Sept Français qui ont créé leur entreprise au Brésil Thibaud Lecuyer est à la tête du premier site e-commerce de mode au Brésil
Difficile de croire que l'on parle à un Français lorsqu'on a affaire à Thibaud Lecuyer, tant sa conversation est mâtinée d'anglicismes comme "consumer", "middle class" ou "domestic market". Ce chef d'entreprise, à la tête du plus gros site e-commerce de mode d'Amérique du Sud, est pourtant un authentique Bourguignon.
Dafiti, l'équivalent brésilien de Zalando, "a doublé son chiffre d'affaires l'an dernier", se félicite l'entrepreneur de 33 ans. Son penchant pour le jargon financier anglo-saxon s'explique aisément par son expérience : après une école hôtelière à Lausanne et six ans dans un fonds d'investissement chez JP Morgan à Genève, Londres, en Inde et à New York, il est revenu passer un MBA en France en 2009.
"Pour être plus opérationnel", précise-t-il. Une formation qu'il décide aussitôt d'exploiter... Au Brésil. Car entre-temps, le Français a rencontré une ravissante avocate d'affaires originaire de Rio de Janeiro. Entre le Brésil et la France, le choix est vite fait.
Sur place, Thibaud Lecuyer est rapidement contacté par une ancienne relation de Rocket Internet, le plus grand incubateur Internet mondial, qui a notamment investi dans le site de mode Zalando en Europe. "On m'a demandé de recréer le modèle Zalando au Brésil", explique-t-il. Lancé en novembre 2010, Dafiti connaît une croissance fulgurante et compte aujourd'hui plus de 2 200 salariés en Amérique latine.
"Au départ, j'étais un peu au four et au moulin", reconnaît l'entrepreneur, qui n'a pas ménagé ses nuits et ses week-ends. Aujourd'hui, il s'affirme davantage en tant que gestionnaire mais reste très attentif au moindre détail, comme par exemple l'épaisseur du carton des boîtes dans lesquelles sont expédiées les chaussures. Il doit aussi décupler son talent de manager. "Les employés brésiliens ont l'habitude de travailler dans un cadre précis et n'arrivent pas vraiment à exprimer leur créativité", regrette-t-il. Pas facile de lancer des innovations de rupture dans ce contexte.

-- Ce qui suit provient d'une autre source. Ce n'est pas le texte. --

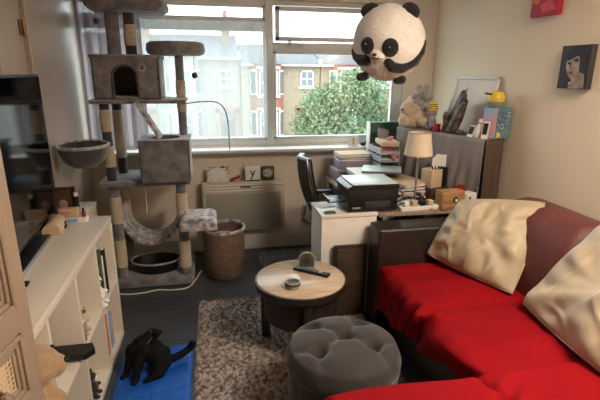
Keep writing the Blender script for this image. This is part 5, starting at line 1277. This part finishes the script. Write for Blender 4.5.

"En 2011, la mode était le 26e secteur pour le e-commerce. Aujourd'hui c'est le premier"
Au niveau business, en revanche, tout va pour le mieux. "En 2011, la mode était le 26e secteur pour le e-commerce. Aujourd'hui c'est le premier", se félicite Thibaud Lecuyer. "Les Brésiliennes sont très sensibles aux phénomènes de mode. On a moins de collections basiques comme en France", ajoute-t-il. "L'an dernier, par exemple, tout le monde s'est rué sur les baskets à talon compensé. Une vraie déferlante".
La "classe moyenne", à laquelle s'adresse Dafiti, grossit à vue d'œil : elle a vu arriver 40 millions de nouveaux entrants au cours des 5 dernières années. Pour ces derniers, le e-commerce n'est toujours pas une évidence. "C'est comme les premiers pas de l'Internet en France. Au début, les gens hésitent à donner leur numéro de carte de crédit". Pour les rassurer, Dafiti se targue d'un service client irréprochable, "mieux noté que celui d'Amazon".
A "200%" plongé dans le développement de son entreprise, Thibaud Lecuyer a des étoiles dans les yeux quand il évoque les perspectives du marché brésilien.